Merlin Mann's review turned me onto this fantastic book. We've rethought our household because of it. We were reminded that life is not about stuff; it's about possibilities, which the right tools can enable. For a world of expanding stuff, this book is the necessary anti-stuff tool. If you are reading Cool Tools, you need to read this. It will help you distinguish between that which is fabulous for you personally and that which is just more junk to organize. I've learned so much from the author that I've excerpted it generously in the hope that even if you don't read the book, you'll glean a bit of its wisdom.

--KK

It's All Too Much
Peter Walsh
2006, 240 pages
$15
Available from Amazon

 


Sample Excerpts:

Imagine the life you want to live. I cannot think of a sentence that has had more impact on the lives of people I have worked with. ... When clutter fills your home, not only does it block your space, but it also blocks your vision.

*

You need space to live a happy, fruitful life. If you fill up that space with stuff for "the next house," your present life suffers. Stop claiming your house is too small. The amount of space you have cannot be changed -- the amount of stuff you have can.
*

I know it sounds strange, but if you start by focusing on the clutter, you will never get organized. Getting truly organized is rarely about "the stuff."
This is the bottom line: If your stuff and the way it is organized is getting you to your goals... fantastic. But if it's impeding your vision for the the life you want, then why is it in your home? Why is it in your life? Why do you cling to it? For me, this is the only starting point in dealing with clutter.

*

If it's taken you ten years or more to accumulate your mess, it's impossible to make it disappear overnight. Letting go is a learning process. You might need to start slowly, and it may take time to discover that not having things makes your life better, not worse.

*

Most things that you save for the future represent hopes and dreams. But the money, space, and energy you spend trying to create a specific future are wasted. We can't control what tomorrow will bring. Those things we hoard for an imaginary future do little other than limit our possibilities and stunt our growth. When I urge you to get rid of them, I'm not telling you to discard your hopes and dreams. It's actually quite the opposite. Because if you throw out the stuff that does a rather shabby job of representing your hopes and dreams, you actually create room to make dreams come true.

*

It's easy to accumulate things, but hard to let go. Trust me--if you always add and never subtract, you will eventually bury yourself. You need to set limits, and the limits are easy to create. They are determined by the amount of space you have, your priorities and interests, and the agreements you make with other members of your household.

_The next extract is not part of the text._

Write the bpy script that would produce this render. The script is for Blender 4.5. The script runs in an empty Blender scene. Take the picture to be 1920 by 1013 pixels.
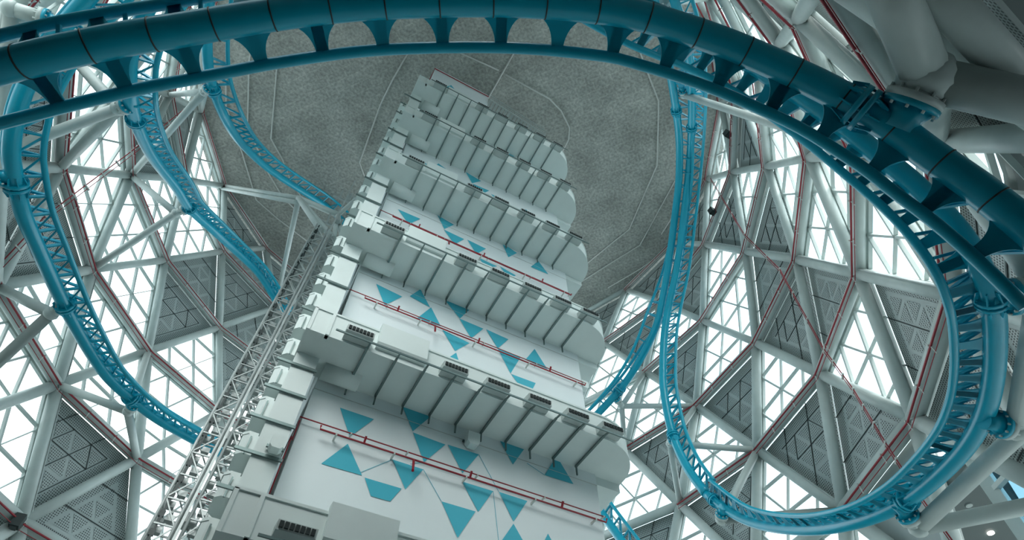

Clutter takes over. One thing that constantly surprises me is that regardless of the amount of clutter in a home, the homeowners often express some surprise at it being there -- almost as though someone filled their home with stuff while they were away on vacation! People freely admit that it is their stuff, but in the next breath they tell me they are confounded by how it got that way.
You own your possessions. What you have is yours, or is in your case. It's your responsibility. It's your doing.

*

Get rid of the trash to make room for the treasures. Let the things that are important take center stage.

*

In my experience, close to half of what fills a kitchen has not seen the light of day in the last twelve months. Face facts: If you haven't used an item in the last year, it is highly unlikely that you really need it or that you are going to ever get enough use from it to justify it cluttering up your home. Take the plunge and get rid of it!

If you're tempted to keep something because it was expensive, remember the difference between value and cost. Value is what something is worth. You spent a lot of money on it. To throw it away would mean admitting that the money was wasted. Now you need to think about the cost. What is it costing you to keep this item? How much space? How much energy?